Written exercise: In the listing that follows, the range to quote begins at the line that has "Continue the Blender" and ends after the line that has "q.build('collar', b, smooth=True)"; quote it verbatim and add nothing.

Dataset entries:
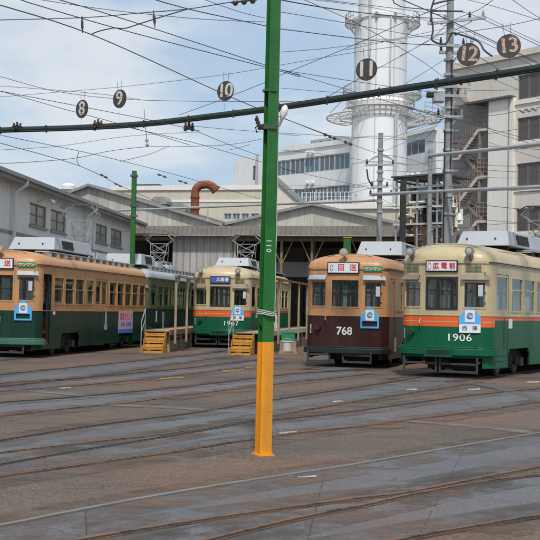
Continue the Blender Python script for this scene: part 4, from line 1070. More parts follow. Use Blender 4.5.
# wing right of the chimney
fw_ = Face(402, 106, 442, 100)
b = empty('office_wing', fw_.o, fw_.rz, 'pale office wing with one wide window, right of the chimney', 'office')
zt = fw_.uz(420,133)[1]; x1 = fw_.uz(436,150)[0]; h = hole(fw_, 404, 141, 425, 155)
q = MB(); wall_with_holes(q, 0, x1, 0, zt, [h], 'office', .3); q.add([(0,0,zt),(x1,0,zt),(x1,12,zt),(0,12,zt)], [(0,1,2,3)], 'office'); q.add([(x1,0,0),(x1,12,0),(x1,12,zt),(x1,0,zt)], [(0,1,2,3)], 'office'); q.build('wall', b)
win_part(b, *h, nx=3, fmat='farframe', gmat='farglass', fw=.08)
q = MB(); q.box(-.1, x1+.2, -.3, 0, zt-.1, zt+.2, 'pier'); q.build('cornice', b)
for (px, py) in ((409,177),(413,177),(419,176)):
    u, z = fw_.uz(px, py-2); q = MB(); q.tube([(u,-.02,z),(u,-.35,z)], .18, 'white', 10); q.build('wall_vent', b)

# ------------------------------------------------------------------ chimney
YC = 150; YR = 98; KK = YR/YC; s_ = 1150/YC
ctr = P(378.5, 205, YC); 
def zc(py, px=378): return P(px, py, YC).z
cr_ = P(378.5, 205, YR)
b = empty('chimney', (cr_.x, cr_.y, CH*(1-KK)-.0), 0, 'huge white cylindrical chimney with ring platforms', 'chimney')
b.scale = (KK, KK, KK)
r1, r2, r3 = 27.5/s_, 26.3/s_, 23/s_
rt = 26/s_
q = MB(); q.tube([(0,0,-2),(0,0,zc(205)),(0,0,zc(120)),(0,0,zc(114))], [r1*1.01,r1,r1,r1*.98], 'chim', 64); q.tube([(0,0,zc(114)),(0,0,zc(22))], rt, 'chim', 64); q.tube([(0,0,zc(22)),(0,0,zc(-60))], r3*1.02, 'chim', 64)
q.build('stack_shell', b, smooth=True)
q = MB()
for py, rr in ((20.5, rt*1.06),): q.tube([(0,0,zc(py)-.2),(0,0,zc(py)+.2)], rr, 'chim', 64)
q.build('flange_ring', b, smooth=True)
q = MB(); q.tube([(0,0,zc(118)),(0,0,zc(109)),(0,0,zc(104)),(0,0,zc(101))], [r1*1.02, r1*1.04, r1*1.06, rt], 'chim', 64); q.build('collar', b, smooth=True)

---

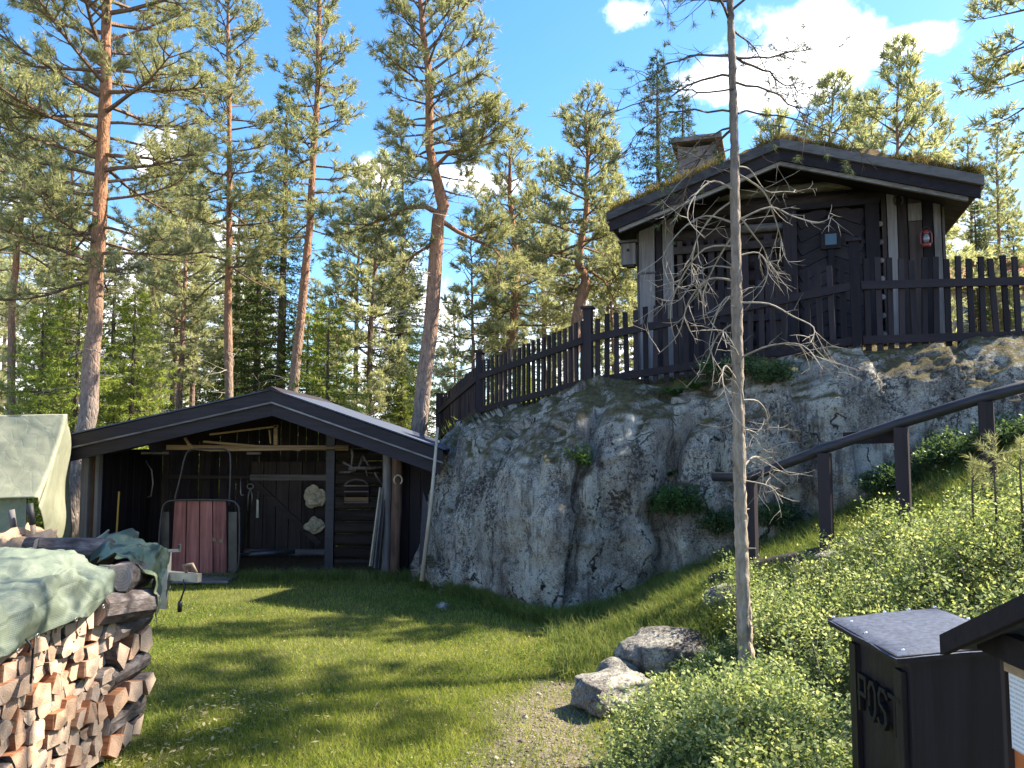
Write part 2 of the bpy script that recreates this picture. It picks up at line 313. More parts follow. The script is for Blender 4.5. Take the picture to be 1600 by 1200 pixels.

Result for this task:
Continue the Blender Python script for this scene: part 4, from line 1070. More parts follow. Use Blender 4.5.
# wing right of the chimney
fw_ = Face(402, 106, 442, 100)
b = empty('office_wing', fw_.o, fw_.rz, 'pale office wing with one wide window, right of the chimney', 'office')
zt = fw_.uz(420,133)[1]; x1 = fw_.uz(436,150)[0]; h = hole(fw_, 404, 141, 425, 155)
q = MB(); wall_with_holes(q, 0, x1, 0, zt, [h], 'office', .3); q.add([(0,0,zt),(x1,0,zt),(x1,12,zt),(0,12,zt)], [(0,1,2,3)], 'office'); q.add([(x1,0,0),(x1,12,0),(x1,12,zt),(x1,0,zt)], [(0,1,2,3)], 'office'); q.build('wall', b)
win_part(b, *h, nx=3, fmat='farframe', gmat='farglass', fw=.08)
q = MB(); q.box(-.1, x1+.2, -.3, 0, zt-.1, zt+.2, 'pier'); q.build('cornice', b)
for (px, py) in ((409,177),(413,177),(419,176)):
    u, z = fw_.uz(px, py-2); q = MB(); q.tube([(u,-.02,z),(u,-.35,z)], .18, 'white', 10); q.build('wall_vent', b)

# ------------------------------------------------------------------ chimney
YC = 150; YR = 98; KK = YR/YC; s_ = 1150/YC
ctr = P(378.5, 205, YC); 
def zc(py, px=378): return P(px, py, YC).z
cr_ = P(378.5, 205, YR)
b = empty('chimney', (cr_.x, cr_.y, CH*(1-KK)-.0), 0, 'huge white cylindrical chimney with ring platforms', 'chimney')
b.scale = (KK, KK, KK)
r1, r2, r3 = 27.5/s_, 26.3/s_, 23/s_
rt = 26/s_
q = MB(); q.tube([(0,0,-2),(0,0,zc(205)),(0,0,zc(120)),(0,0,zc(114))], [r1*1.01,r1,r1,r1*.98], 'chim', 64); q.tube([(0,0,zc(114)),(0,0,zc(22))], rt, 'chim', 64); q.tube([(0,0,zc(22)),(0,0,zc(-60))], r3*1.02, 'chim', 64)
q.build('stack_shell', b, smooth=True)
q = MB()
for py, rr in ((20.5, rt*1.06),): q.tube([(0,0,zc(py)-.2),(0,0,zc(py)+.2)], rr, 'chim', 64)
q.build('flange_ring', b, smooth=True)
q = MB(); q.tube([(0,0,zc(118)),(0,0,zc(109)),(0,0,zc(104)),(0,0,zc(101))], [r1*1.02, r1*1.04, r1*1.06, rt], 'chim', 64); q.build('collar', b, smooth=True)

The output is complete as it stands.